Iterating on Tuple allocates memory if values don't have identical types

Hi,
Could someone help me understand why iterating on a tuple seems much slower if the values have non-unique types?

Here is a very simple example:

a = 1.
b = [1.]
c = [1.]
A = (a, b)
B = (b, c)
@btime for d=$A; d; end
@btime for d=$B; d; end

returns:

16.892 ns (1 allocation: 32 bytes)
1.471 ns (0 allocations: 0 bytes)

Should I set up the iteration differently?

Thank you very much
Jean

First of all, welcome to our community! :confetti_ball:

Second, because the code will be inherently type unstable?
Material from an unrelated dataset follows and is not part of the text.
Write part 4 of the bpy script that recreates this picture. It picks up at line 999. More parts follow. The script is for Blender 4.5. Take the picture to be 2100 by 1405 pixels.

The most relevant performance tip is probably: Performance Tips · The Julia Language

If you gonna go this way (what is really kinda strange to me for real code), probably the best you can do is to apply the same function (that does the same as the body of the loop) to each element separately.

3 Likes

Tuple de-structuring and indexing still work

@btime let (x,y)=$A; (x,y); end
@btime begin ($A[1],$A[2]); end

yielding

  2.200 ns (0 allocations: 0 bytes)
  2.400 ns (0 allocations: 0 bytes)
1 Like

You can also try foreach (or map if you need the result):

julia> @btime foreach(identity, $A)
  1.453 ns (0 allocations: 0 bytes)

julia> @btime map(identity, $A)
  2.585 ns (0 allocations: 0 bytes)
(1.0, [1.0])
4 Likes

Thank you for the warm welcome and the replies. Type instability is indeed the reason, now I get it.
The alternative syntaxes are also very welcome, thank you!